Hmm.... You mentioned some bad soldering on the chip. If the same letters are constantly corrupt, then this could be due to the poor soldering. (Or, if you're really unlucky, someone burned out a pin on the device. That seems less likely.) According to my TMS9118/9128/9129 book (SPPS002, June 1984), the pinout for the TMS9928 is as follows. (The 91xx family was a software compatible family, and the book includes some 99xx documentation for comparison.) Hopefully, armed with these details you might be able to focus in on the likely bad pins / bad chips. I assume that armed with knowledge of the boot-time config you can work out what the pattern table and name table addresses are, etc? Oh, and one word of caution: This is the TI documentation, and bit 0 is the MOST significant bit rather than LEAST significant bit. So, in the 8 bit number 0x80, bit 0 is 1 and bits 1 through 7 are 0. I've had this book for over 20 years. It's fun dusting them off to put them to good use. Maybe it might be worth scanning both VDP guides I have for the Coleco crowd someday? (In case you're wondering, I did my first VDP programming in TMS9900 assembly language around 22 years ago with a TI Mini Memory Cartridge on a TI-99/4A. It was a great way to keep a 7th grader out of trouble, I guess.)

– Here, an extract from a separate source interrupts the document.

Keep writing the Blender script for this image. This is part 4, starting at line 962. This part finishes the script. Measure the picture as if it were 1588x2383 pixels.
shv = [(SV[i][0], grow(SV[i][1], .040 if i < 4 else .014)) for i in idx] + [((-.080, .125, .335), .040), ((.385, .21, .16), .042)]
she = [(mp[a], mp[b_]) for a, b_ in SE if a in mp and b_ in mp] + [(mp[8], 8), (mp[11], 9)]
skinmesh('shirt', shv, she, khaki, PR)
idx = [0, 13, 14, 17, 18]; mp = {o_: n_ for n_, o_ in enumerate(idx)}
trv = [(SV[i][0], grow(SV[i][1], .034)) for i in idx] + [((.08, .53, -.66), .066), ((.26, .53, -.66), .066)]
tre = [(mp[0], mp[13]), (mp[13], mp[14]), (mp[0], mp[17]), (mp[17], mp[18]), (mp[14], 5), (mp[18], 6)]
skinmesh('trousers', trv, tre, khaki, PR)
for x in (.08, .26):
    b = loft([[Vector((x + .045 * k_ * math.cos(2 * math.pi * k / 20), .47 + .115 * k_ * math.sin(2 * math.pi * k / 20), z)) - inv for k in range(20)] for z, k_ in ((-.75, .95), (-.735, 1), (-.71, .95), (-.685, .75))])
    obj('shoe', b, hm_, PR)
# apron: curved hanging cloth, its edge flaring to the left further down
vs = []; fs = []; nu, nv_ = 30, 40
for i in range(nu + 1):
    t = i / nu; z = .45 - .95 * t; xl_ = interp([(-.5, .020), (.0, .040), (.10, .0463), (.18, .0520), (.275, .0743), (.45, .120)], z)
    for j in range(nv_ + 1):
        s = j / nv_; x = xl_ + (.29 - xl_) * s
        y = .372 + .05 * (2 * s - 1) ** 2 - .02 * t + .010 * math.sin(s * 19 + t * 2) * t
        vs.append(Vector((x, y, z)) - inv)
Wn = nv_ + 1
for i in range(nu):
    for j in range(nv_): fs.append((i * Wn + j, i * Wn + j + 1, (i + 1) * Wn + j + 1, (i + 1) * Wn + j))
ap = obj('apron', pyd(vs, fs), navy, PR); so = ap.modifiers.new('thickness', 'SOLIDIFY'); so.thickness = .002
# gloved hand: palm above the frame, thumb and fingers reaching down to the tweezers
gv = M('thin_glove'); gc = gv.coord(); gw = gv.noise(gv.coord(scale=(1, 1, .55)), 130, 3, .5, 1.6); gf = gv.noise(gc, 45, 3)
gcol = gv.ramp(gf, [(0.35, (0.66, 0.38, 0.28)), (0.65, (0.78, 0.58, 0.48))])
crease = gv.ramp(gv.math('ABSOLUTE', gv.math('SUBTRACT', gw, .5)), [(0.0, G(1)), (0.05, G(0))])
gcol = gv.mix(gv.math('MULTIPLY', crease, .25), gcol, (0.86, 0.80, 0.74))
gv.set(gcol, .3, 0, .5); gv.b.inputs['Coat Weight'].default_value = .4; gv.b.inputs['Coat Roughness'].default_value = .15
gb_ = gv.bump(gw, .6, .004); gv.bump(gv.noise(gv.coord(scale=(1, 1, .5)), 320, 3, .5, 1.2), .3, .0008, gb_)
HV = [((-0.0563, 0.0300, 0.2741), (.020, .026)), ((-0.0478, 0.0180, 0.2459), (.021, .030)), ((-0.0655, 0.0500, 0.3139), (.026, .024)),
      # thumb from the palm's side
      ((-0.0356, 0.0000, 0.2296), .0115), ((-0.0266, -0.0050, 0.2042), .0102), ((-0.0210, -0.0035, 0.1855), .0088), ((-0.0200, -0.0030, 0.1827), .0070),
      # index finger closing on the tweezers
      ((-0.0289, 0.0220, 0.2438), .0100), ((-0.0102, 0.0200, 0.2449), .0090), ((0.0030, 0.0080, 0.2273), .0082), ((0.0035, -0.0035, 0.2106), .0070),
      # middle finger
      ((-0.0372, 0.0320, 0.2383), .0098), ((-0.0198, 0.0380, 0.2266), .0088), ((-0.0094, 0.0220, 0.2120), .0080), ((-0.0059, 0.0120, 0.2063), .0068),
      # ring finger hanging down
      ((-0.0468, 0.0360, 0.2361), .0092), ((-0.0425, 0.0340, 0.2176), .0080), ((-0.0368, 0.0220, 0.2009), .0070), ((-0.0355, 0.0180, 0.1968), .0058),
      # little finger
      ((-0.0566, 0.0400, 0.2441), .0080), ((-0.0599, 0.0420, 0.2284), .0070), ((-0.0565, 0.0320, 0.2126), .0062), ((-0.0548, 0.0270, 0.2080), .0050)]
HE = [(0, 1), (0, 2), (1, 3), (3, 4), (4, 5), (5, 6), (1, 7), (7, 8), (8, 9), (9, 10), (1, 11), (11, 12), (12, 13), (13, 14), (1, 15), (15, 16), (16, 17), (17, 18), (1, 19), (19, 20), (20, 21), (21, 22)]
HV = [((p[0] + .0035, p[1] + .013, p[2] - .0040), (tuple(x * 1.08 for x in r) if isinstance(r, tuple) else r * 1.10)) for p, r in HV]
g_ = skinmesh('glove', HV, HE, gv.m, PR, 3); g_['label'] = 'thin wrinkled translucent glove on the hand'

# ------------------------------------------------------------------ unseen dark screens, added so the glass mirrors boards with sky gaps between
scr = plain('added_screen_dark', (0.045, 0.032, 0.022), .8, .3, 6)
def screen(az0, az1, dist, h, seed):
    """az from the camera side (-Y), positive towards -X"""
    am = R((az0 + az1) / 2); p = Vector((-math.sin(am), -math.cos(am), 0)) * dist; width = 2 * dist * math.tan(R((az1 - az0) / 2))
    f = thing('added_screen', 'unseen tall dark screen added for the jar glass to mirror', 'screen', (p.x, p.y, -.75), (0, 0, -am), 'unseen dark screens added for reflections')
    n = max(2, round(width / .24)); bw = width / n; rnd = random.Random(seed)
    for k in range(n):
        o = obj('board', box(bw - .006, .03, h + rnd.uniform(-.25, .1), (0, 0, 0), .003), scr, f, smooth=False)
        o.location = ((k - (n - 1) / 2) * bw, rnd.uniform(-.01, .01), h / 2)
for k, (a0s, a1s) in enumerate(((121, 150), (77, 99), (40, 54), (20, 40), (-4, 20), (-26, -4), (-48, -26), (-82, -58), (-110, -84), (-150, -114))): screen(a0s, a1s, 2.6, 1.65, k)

Hmmm... It sounds like the RF modulator might be the issue, or maybe a capacitor. The Inty 1 has a 200pF cap to ground on the video line. The Inty 2 probably has the same cap. If it's shorting out, then maybe it's the culprit. You can tap the raw video out (roughly line-level but not quite) right as it goes into the RF modulator. If you have a monitor with a "high impedance input" mode (as opposed to the more typical 75 ohm input mode), you can feed the video to it to see what's going on. You can see the pinout of the RF modulator here: http://intelliwiki.kylesblog.com/index.php...ge:Um1285-8.png You can hack the ROM image if you want to play it from an Intellicart or Cuttle Cart 3. There isn't a way to bypass it on the board. The Inty 2 uses a custom EXEC which has an extra 256 words of ROM at $0400 - $04FF that implements the lockout. You can't swap in an Inty 1 EXEC because the Inty 1 EXEC is two chips whereas the Inty 2 EXEC is a single chip, IIRC.